I went down to the field with grain and brought the gang up as Todd put the truck in a position we hadn’t discussed. “Is this what you meant?” he asked. No. And it wasn’t what he’d been thinking, but we both knew immediately it made the most sense. But we didn’t say so. Instead, we turned to separating Daisy from the rest of the flock. We’d brought them up to the chute that leads to the barnyard without incident, but as Todd went to close the inner door, he missed Jackie, and as the door swung, Jackie escaped outside the fencing.

A year ago, we’d have panicked. Today, we knew she wasn’t going to bolt.  We needed to slow down, work together and think about how to bring her back in. We used grain, patience, timing, but I was also nervous, frustrated, and losing the new dance steps we had begun to learn while working together.  It was a mistake that Jackie got out, Todd I’m sure was frustrated by that, but I couldn’t shrug the tension of taking Daisy off the farm, and I couldn’t help shoving that tension into the work we were trying to do together.  Each small action seemed to be Your Idea or My Idea. Good idea or Bad idea, we’ll each decide for ourselves.

Jackie was recaptured, Daisy was cornered, and the rest of the flock was sent back into the west field.  Todd got a rope around Daisy’s chest and behind one front leg, I got a harness over her jowls and out the gate the three of us went for about four steps and then she plopped her 250 pound body down against the ground. I tugged on the harness, it popped off, Bad Idea, Todd shoved her, she rose, I pulled up a leg, Todd pushed her forward and in just seconds she was up the ramp and enclosed in the capped bed of the truck.  I started the truck up and had to turn it off twice to run inside to get things I forgot.

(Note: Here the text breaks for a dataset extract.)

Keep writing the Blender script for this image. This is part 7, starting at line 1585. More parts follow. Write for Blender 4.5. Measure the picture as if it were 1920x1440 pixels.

I don’t remember if I said good bye to Todd before heading down the driveway. As I swung out on to the road, I thought, “Did he turn the electricity to the fencing back on? Is there diesel gas at the station near the highway because there’s not enough gas to get anywhere far?  My phone battery was dead. Of course. I was on my own and could no longer shove my anxieties at Todd. I left the radio off. The growl of the engine mixed with Daisy’s low cries. The road hugged the river and the rushing water ran against the direction I drove. Up on interstate 89 the hills rose and folded into each other all shades of late summer green. I live in Vermont. I am taking a six year old ewe who’d been a crummy mom and a loner sheep to a butcher I’ve never met. This is what farmers do.  This is part of the new life you signed on to.

The floating calm that came with the drive ended when I walked into the butcher’s front office. I fought the urge to gag the moment I inhaled.  Breathing through my mouth,  I explained I was new, didn’t know what forms to fill out, and then using the excuse that some guy was by the truck, I bolted.  The man in jeans and a faded plaid shirt said he’d wait while I got the right forms filled out.  Back in the office I was met by a butcher in a white jacket who walked me through the choices.  Yes, leg roasts. Yes, ground meat. Yes, some stew meat.  No to heart, liver, lungs.  Yes to the hide. Out the door. Resume breathing.

Per the instructions, I drove to the back of the small one story facility and the plaid man waved signals as I backed the truck up to the drop off point. I asked how they put animals down.  A stun gun to the forehead numbs the brain and then, he said, we slit their throats. I nodded very calmly, but I wasn’t. A second man in a butcher’s long coat joined the plaid man and together they opened the cab to retrieve Daisy.  She moo’ed like the cow she isn’t and she struggled against their weight.  I leaned toward the wrestling action, “Daisy, it’s okay.”  Like hell it’s okay.  But I said it anyway. Suddenly, Daisy was out of sight behind worn green painted metal bars.

The phone will ring next week to tell us we can pick up our meat and a hide that will be damp and will need to be salted and cured a bit before sending to the tannery. I haven’t salted a fresh hide before. It will be Daisy’s. And I simply don’t know what that will be like. I do know what it’s like to go to the butcher with a live animal in my truck.

Peggy

 

3 Comments

  1. cheri allen on August 30, 2013 at 12:58 am

    my stomach is churning reading that. I don’t honestly know how you did it, dear Peg. Fortitude is one big new skill, eh?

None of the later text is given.